I am from all that has happened,
And all that will be.
Since introduced to the poem at a Toronto Writer’s Collective training workshop, I have used it as a writing prompt in many contexts: from healthcare settings to a youth shelter to a program for street-involved people to a forum for academics and educators.
I’ve had many opportunities to write to it myself and every time the end product is different. I am always surprised at what emerges. While there are certain phrases and images that keep surfacing as a recurring thread, new things emerge every time I do the exercise that leave me wondering where they’ve come from.
I’ve been thinking about what gives this poem its power and resonance. Is it the openness and universality of its subject? Or the simple structure and repetition that opens a door for writers of all skill levels?

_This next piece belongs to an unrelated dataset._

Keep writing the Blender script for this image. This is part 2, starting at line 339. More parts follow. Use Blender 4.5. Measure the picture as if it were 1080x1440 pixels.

Is it the possibility of writing about the “self” without divulging too much, or boxing us in to restrictive categories?
While the autobiographical nature of the piece is often emphasized (and Lyon has written about its roots in her childhood), the poem allows for accounts of the self at a literal level, a metaphoric level, or both. It can capture the emotional tone of “where we’re from” without relying on concrete information about the past. It offers opportunities to write about things that may otherwise feel too exposing or too raw.
While Lyons rooted the poem in her own experience, the poem allows us to create a story about the past through fragments and glimpses — a story that can change and evolve with every telling. It is this ambiguity and flexibility that bestows a sense of psychological safety and freedom not possible in explicitly autobiographical pieces that construct identity as unchanging and solid.
In an era of increasing complexity about notions of identity and the pressure to place labels on our experience, this kind of writing offers another way to express and re-create ourselves. As Emily Dickinson so beautifully wrote, “tell all the truth but tell it slant.”